Melt the butter – you can let it go a little brown, if you like. Get a pastry brush and use it to brush melted buttor over the bottom and sides of a good sized, deep baking dish or tin. Mine is about 25 x 35 cm and 4.5 cm deep, and this is about right.
Now for the filo pastry. Get a tea towel nice and damp (but not soaking or you will melt your filo pastry), and lay it flat on the table. Get your filo pastry out of the packet, unroll it and lay the whole thing on the tea towel (most recipes suggest using one sheet at a time and wrapping the rest in the tea towel as you deal with each individual sheet – I find that this just means I spend more time rolling and unrolling the pastry, and since every time I do this, I risk tearing it, I prefer to minimise this). If you are clever, now is the time to cut the whole pile to the size of your tin – otherwise you will need to trim every so often as you layer it.
Brush the top layer of filo pastry with melted butter, and lay it in the tin. Brush the next layer with butter, and lay it over the first. Repeat until you have ten layers. (Now you can cover your unused pastry with another tea towel for a bit to prevent it drying out, if you like.)
Spread half the nuts over the pastry, and cover with two more layers of buttered filo pastry. Spread the rest of the nuts over ths, and then cover with ten more layers of buttered filo pastry, buttering the final layer.

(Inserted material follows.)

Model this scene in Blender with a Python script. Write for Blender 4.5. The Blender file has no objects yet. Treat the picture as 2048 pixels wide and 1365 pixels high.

Get a sharp knife and cut the whole thing into parallelograms (or diamonds, if you are feeling less mathematically inclined), and stud the centre of each with a clove, because this looks awesome. When you cut it, cut through all the layers if possible – this will make life easier when you come to serve it.
Flick a little cold water over the top to prevent the edges curling up, and pop into the oven at 180°C for 25 – 30 minutes, until nicely golden.
Pour over half the syrup while it is still hot, wait a few minutes for it to sink in, then pour over the other half. Let cool in tin, and serve at room temperature, preferably from the tin, because it looks gorgeous in all its little parallelograms.
Variations
I think we need to just accept that this is never going to be nut free or gluten-free (let alone low-GI) and move on. Unless someone invents gluten-free filo pastry. But given how fragile the gluteny kind is, I don’t like their chances. Though now I’m wondering what would happen if one tried to make a rice-paper baklava. Maybe we could get this gluten-free after all…
To veganise this or make it dairy-free, olive oil spray is obviously the way to go. There are no eggs or other animal products to avoid, so that’s an easy fix.
Traditionally, one makes this with walnuts rather than pistachios, which explains why I never liked the stuff in the past. I imagine cashews would work too. And now I’m wondering what would happen if one used hazelnuts instead of pistachios, and added a handful of cocoa nibs to the nuts before grinding, and a couple of tablespoons of cocoa to the cinnamon and sugar afterwards. Gianduja baklava, anyone? I’d think orange rather than lemon in the syrup, or maybe even adding some espresso coffee would work. I don’t really like hazelnuts, or coffee, so I probably won’t try this, but it does sound like a lovely idea, so if anyone else wants to try it and let me know how it went, I’d be delighted to hear about it.